Processing: We have examined how different processing methods, such as heat and high pressure treatment, packaging, and freezing influence the product. The goal is to find combinations that result in a product with optimum quality attributes.

By-products: Utilization of the whole animal is important – both valuable chitin and marine oils can be found in the shells and organs of crabs. At Nofima’s national centre for bioprocessing, experiments can be performed to discover possibilities in total utilization of the by-products.

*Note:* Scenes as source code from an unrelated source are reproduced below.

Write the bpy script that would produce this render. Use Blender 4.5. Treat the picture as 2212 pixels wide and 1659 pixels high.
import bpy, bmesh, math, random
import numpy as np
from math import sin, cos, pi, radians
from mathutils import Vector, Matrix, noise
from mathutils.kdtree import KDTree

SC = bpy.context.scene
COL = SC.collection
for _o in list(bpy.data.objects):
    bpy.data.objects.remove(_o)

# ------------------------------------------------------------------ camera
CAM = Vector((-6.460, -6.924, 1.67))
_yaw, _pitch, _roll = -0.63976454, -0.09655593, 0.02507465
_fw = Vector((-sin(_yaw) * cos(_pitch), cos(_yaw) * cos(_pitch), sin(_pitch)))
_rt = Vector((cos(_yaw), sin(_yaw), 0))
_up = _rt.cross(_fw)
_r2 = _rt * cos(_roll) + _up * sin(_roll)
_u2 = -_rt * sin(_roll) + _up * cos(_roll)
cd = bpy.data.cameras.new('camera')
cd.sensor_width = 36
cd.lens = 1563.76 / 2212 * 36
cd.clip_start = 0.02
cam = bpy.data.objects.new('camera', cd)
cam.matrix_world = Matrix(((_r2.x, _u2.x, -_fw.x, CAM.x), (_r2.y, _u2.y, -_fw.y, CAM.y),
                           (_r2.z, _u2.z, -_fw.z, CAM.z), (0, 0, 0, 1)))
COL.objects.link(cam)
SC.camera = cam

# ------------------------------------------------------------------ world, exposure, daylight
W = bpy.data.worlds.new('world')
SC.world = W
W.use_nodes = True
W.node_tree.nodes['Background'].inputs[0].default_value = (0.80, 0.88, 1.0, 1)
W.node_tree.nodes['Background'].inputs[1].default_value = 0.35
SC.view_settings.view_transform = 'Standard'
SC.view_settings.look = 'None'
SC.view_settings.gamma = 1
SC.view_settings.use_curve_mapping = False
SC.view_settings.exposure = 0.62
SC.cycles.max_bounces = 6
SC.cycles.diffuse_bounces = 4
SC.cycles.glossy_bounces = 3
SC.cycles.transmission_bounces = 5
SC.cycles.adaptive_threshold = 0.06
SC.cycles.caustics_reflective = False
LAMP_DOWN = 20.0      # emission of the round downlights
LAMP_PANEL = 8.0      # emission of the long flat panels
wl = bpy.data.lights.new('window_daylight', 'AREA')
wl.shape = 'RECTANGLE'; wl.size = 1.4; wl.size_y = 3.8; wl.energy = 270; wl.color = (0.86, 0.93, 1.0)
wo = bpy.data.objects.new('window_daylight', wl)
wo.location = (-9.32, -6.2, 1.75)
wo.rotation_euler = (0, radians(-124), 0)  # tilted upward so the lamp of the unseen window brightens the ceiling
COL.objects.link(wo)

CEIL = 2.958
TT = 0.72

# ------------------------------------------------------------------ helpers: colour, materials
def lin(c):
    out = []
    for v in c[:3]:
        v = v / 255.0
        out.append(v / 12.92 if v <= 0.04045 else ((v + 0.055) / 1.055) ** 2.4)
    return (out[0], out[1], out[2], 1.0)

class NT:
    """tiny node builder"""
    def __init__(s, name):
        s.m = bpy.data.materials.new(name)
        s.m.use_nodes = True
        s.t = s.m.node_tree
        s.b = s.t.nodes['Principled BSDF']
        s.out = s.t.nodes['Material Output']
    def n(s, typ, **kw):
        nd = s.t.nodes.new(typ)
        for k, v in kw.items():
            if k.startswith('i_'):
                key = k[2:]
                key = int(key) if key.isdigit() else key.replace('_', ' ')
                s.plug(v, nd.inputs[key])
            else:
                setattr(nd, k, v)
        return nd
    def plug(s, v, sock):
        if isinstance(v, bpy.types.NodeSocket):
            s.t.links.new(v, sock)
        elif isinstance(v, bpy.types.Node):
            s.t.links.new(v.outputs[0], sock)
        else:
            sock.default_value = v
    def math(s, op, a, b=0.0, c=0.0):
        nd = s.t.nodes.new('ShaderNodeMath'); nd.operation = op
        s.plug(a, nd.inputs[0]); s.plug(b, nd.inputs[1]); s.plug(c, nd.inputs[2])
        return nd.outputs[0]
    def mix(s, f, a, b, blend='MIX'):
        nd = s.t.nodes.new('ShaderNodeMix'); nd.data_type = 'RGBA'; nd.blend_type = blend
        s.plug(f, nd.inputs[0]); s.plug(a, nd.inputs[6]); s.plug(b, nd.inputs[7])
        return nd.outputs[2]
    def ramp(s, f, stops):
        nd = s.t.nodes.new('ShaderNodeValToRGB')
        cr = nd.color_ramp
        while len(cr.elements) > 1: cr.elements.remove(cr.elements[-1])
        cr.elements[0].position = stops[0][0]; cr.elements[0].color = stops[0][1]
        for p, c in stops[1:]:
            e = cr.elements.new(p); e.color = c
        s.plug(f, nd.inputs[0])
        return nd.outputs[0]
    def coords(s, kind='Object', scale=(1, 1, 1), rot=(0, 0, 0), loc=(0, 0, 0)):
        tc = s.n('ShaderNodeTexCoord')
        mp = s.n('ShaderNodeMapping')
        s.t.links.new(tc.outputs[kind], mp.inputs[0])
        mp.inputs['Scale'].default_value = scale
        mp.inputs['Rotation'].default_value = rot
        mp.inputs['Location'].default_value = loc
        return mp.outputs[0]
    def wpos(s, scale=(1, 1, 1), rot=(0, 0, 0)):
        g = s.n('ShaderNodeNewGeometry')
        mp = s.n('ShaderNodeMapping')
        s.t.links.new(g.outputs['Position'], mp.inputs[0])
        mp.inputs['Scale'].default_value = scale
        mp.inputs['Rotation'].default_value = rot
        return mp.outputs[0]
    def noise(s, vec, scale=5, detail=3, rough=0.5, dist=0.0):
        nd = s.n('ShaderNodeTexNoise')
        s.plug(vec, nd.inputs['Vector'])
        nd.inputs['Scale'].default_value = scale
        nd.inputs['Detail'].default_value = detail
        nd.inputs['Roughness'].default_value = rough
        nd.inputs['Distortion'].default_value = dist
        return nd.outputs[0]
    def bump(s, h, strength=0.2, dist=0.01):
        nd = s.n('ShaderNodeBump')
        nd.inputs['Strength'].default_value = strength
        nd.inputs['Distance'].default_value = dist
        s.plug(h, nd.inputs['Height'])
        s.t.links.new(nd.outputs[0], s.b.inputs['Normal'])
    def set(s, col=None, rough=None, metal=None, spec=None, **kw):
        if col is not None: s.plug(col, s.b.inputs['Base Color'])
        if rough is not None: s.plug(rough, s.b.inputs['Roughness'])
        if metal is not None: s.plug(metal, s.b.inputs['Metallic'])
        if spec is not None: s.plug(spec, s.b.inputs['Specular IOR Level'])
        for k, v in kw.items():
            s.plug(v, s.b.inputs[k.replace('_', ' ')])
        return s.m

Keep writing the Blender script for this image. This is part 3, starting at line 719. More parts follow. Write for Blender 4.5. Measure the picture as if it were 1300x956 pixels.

Meat content measurement: The content of meat in the crab legs is one of the most important quality parameter. Such knowledge is important for fishermen, industry, and market, and it is a key for the price of the product. Manual methods are inaccurate, labour and timeconsuming. Nofima are together with industry stakeholders developing an instrument for this purpose and it is based on near-infrared technology. This instrument enables a quick and accurate knowledge about the meat content, without causing injuries to the animal. Market: Snow and king crab are especially popular in markets physically and culturally far removed from Norway. What market opportunities and requirements apply? How can we position and differentiate Norwegian crab towards international buyers to create increased value and steady demand?

Management: The management of the crab fisheries sets the condition for the industry’s value creation potential. Regulations on crab fishing are constantly being developed. Nofima analyses how the regulations can facilitate the long term profitability and value creation of the industry.
Future research “Aquaculture of crabs is the future research area. This is a potential supplement to the existing crab fisheries. It will however require intensive scientific and industrial effort to solve the challenges we will face”, says Siikavuopio.